I won’t go into why your ATS sucks as a recruiting platform or why it is ineffective in inbound recruitment marketing. In short, typically, and especially with legacy ATS job searches, there is no branding (save a small topside logo) or SEO capability for your organization with these systems.
Instead, let’s talk about how to transform that job search page into something the search engines love.
It will likely require an overlay for your ATS. Something that integrates seamlessly with your ATS and allows your job descriptions to be optimized for search…hint hint.
Yes, SEO focuses on your career page and job search. And if you don’t have a career page, and many of you in the healthcare world don’t, we have a beautiful recruiting marketing platform already SEO’d and perfect for your organization.
For most people, Google for Jobs has become the ideal way to get jobs found in search engines.

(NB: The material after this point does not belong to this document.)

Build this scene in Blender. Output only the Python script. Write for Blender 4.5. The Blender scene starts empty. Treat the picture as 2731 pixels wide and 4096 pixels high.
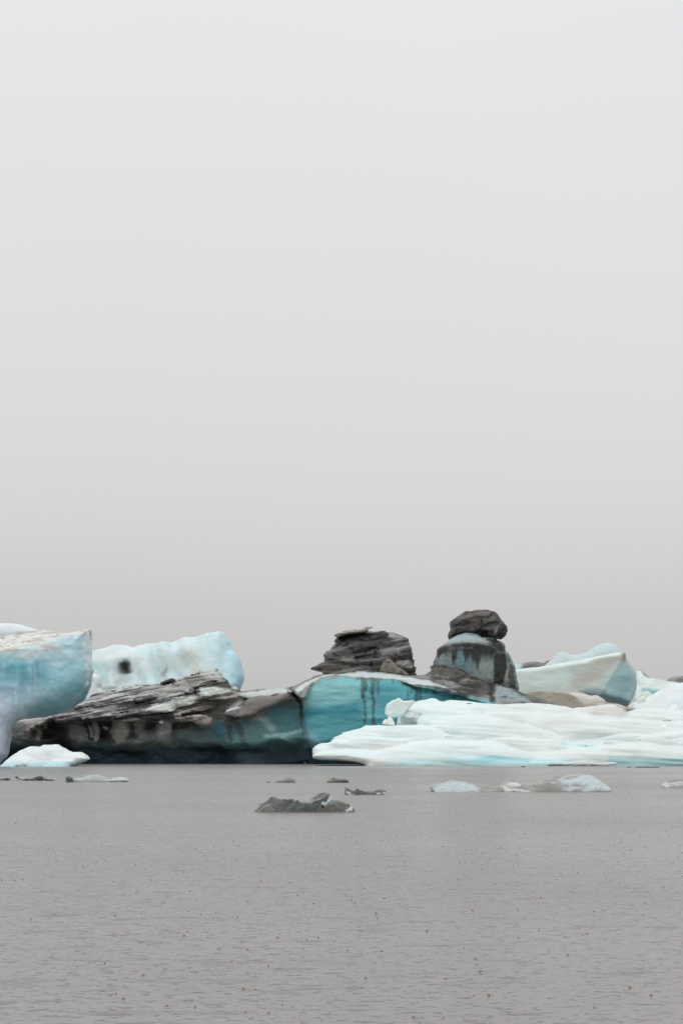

Either connecting your ATS to the Google API, paying someone with the API to host your jobs, or paying Google directly to host your jobs.
But for people who don’t have the resources for this expense (Google for Jobs is included with RightJobNow), there are ways to optimize your career site and job descriptions to rank well in search without it.
Some of it will require your IT department to implement the behind-the-scenes SEO, like adding in header tags, metadata, and schema info; but there are some things you can do yourself with the words on the page.
Namely, add relevant keywords. What is that? Well, those are words that relate to your job posting title or page content, either using that keyword in a sentence or using similar words that are semantically related.
Google trends is a good place to look for keywords.
This is an SEO basic. There is a lot of information concerning SEO and it’s impossible for me to address it all here in a few paragraphs, but you get the gist with what I’ve put here so far. And this article has some decent basic info to follow up.
Otherwise, we’d be happy to help you with all of your SEO efforts.
In Conclusion
As these 1700+ words imply, there is a lot involved with recruitment marketing. That’s why I suggest picking a couple channels at a time for your focus and see what is working via your analytics.
As a healthcare recruiter in particular, engaging individuals and creating a relationship with them is imperative to your success. It’s a tough market for healthcare. There’s a nursing shortage. The competition is only going to tighten and landing talent is going to become increasingly more challenging.
The channels I mentioned are a way to get your foot in the door and get an edge over others. Your individual edge will rely on your efforts, but recruiting is becoming way more personal and recruitment marketing is your way to build quality relationships with the talent you want in your organization.